Esperaron. Llamaron. Suplicaron. Pero nunca llegaron ni la Policía Judicial ni ningún funcionario de la Fiscalía. Tampoco una ambulancia, ni un vehículo oficial. Solo el silencio. Solo el miedo.
Ante la indiferencia oficial, decidieron actuar. Tomaron bolsas plásticas, envolvieron los cuerpos de Jaider y Jeider, y los subieron como pudieron a unas motos. El trayecto de regreso fue un duelo sobre ruedas. Lágrimas, rabia, impotencia. Ninguno se detuvo a pensar en los protocolos legales. Lo único importante era no dejarlos ahí tirados, como si no valieran nada. Querían darles sepultura.

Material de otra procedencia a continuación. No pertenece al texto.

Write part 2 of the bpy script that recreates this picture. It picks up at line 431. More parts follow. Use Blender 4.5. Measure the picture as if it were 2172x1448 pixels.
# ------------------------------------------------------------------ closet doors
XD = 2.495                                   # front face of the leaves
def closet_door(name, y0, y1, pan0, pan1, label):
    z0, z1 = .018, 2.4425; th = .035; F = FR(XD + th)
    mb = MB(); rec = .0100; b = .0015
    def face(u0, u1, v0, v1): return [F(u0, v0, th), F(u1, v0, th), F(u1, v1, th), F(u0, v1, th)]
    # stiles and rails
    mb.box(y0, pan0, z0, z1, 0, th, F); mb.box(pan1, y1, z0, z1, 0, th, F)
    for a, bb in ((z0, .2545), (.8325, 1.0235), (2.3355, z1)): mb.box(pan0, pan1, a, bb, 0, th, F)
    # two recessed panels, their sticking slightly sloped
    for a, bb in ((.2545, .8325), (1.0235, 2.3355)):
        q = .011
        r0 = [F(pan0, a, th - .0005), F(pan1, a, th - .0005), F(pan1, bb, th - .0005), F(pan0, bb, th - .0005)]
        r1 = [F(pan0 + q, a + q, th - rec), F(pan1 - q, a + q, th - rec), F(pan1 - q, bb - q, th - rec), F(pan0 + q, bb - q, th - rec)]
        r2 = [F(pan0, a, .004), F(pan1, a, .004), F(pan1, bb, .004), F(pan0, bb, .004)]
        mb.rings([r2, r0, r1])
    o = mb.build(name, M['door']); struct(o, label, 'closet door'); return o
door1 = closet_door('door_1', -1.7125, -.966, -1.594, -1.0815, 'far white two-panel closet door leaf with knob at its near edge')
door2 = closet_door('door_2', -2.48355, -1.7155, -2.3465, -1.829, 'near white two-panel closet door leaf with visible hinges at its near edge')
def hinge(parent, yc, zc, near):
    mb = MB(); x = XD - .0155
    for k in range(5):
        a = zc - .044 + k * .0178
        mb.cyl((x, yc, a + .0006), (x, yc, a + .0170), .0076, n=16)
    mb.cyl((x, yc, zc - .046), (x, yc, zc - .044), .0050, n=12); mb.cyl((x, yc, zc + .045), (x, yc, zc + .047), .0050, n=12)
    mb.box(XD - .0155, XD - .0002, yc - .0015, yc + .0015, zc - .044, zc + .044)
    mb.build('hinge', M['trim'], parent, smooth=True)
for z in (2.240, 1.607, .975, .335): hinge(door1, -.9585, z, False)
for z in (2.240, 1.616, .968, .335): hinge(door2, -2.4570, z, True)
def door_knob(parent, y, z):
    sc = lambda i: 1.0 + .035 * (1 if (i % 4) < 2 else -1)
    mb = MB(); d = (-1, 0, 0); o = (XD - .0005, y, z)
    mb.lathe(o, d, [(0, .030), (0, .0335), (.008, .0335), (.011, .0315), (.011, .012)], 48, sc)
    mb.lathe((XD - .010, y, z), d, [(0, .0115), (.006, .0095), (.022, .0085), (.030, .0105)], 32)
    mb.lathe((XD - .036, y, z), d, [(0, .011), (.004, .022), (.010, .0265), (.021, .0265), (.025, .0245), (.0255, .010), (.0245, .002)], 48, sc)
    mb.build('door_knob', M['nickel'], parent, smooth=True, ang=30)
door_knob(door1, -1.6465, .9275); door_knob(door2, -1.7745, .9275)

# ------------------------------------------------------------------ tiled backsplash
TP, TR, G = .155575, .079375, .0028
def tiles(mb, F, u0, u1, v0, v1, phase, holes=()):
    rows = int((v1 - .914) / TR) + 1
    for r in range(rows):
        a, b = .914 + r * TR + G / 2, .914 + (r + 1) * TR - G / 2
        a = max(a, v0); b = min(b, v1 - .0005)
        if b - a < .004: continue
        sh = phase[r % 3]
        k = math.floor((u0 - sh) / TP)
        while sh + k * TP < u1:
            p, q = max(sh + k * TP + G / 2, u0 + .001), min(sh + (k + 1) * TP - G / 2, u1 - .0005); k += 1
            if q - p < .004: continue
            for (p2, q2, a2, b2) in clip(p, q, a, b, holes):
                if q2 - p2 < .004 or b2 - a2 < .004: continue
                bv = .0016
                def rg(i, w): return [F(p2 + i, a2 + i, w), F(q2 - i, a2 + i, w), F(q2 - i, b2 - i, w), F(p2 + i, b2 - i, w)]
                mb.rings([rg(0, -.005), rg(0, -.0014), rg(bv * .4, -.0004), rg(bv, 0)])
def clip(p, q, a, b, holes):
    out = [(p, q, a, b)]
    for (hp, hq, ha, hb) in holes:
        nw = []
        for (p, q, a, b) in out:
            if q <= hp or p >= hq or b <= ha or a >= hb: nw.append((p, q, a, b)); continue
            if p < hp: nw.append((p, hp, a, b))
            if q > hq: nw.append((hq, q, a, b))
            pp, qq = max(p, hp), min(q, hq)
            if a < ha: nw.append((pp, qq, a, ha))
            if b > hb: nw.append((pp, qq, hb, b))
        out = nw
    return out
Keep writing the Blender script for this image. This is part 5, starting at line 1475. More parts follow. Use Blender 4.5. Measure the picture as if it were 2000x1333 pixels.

Una escena común en Pivijay
La escena, que se ha vuelto tristemente común en los caminos polvorientos de Pivijay, Magdalena, generó una ola de indignación. En esta parte del departamento las familias no solo tienen que sobrevivir a las extorsiones, a las amenazas y a los asesinatos, sino también asumir el papel del Estado ausente. Ellos recogen a sus muertos. Ellos hacen justicia simbólica. Porque la justicia institucional no llega.
A Jaider y a Jeider les prometieron un acuerdo. Los citaron, los intimidaron y luego los ejecutaron. Y lo más doloroso: después de asesinarlos, nadie fue a buscarlos. Nadie investigó. Nadie siquiera fingió interés. Una muerte doblemente violenta: primero por las balas, luego por el olvido.
Mientras tanto, en esta jurisdicción, los grupos armados siguen imponiendo su ley. Deciden quién vive y quién muere. El Estado no entra. La Policía teme patrullar ciertas zonas y la Fiscalía evita abrir expedientes que incomoden a los actores ilegales. La vida tiene precio. Y quien no lo paga, termina como Jaider y Jeider: asesinado, abandonado y transportado en moto por su propia familia.
Una comunidad entera está cansada de enterrar a sus hijos sin justicia. Pero el miedo los obliga a callar. A resignarse. A seguir cargando cadáveres en medio del polvo y la desidia.